Wed, March 13, 2:45 to 4:15pm, Hyatt Regency Miami, Floor: Third Level, Johnson 1

Proposal

In this presentation we discuss a set of theoretical and methodological challenges that comparative policy research faces when analyzing global education policy mobilities within and across federal systems. We contend that global flows can be reassembled into federal systems of education in different ways, and in ways that contribute to shifts in power relations among actors and organizations (including government departments) at different scales within those systems. We present different examples that question the linear implications of the nested Russian dolls metaphor, showing that while global flows can move vertically from the national to the sub-national, sub-national entities and local authorities can also connect in horizontal and topological ways with global actors and in ways that do not necessarily implicate national-scale policy actors or organizations. Thus, we argue that the dynamics between the global and the federal systems are complex, non-linear, multi-directional and ever changing. There are implications here for doing comparative education policy analysis.

We start by discussing the notion of global policy mobilities and the kinds of theoretical approaches that we suggest can be productive in understanding the flows of power in education policy across spaces. We then move on to conceptualize “the federal” in education. While global flows do not lead toward universal results or linear policy convergence across nations, we also stress the necessity to think about federalism not as singular but in the plural, as federalisms, given the different configurations and historical developments of federal systems of education. To conclude, we highlight four analytic tensions for research on global policy mobilities in and across federal education systems.

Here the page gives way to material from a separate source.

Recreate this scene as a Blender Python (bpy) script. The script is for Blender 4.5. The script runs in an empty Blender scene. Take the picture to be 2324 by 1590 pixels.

First, we argue that comparative analysis of global policy mobilities in federal systems draws attention to the need to develop deep understandings of the political and policy forms, structures and technologies that shape the architectures of governance in different federalisms. Second, when we look comparatively at federalisms in education, close attention is needed to the political and policy arrangements operating at different ‘scales’ within the nation (e.g. national, subnational, local), and the complex interaction between such scales. Thus, while we maintain that there is a need to move beyond the vertical nested dolls metaphor, we should not obscure from view the importance of scales in the making of political and policy systems and the role played by scalar systems in mediating global policy flows. Third, we highlight the importance of considering the distinctive national and subnational politics, cultures, histories, and path dependencies of each federal system. In other words, it is not only that the forms, structures and technologies that make political and policy systems matter, but also that the very conditions of possibility of those systems are deeply informed by what has gone before and what presently exists. Fourth, we point not only to the need for deeper theorization of global policy mobilities in federal systems, but also to methodological approaches aimed at avoiding decontextualization, endless description, and simplistic comparisons of these dynamics.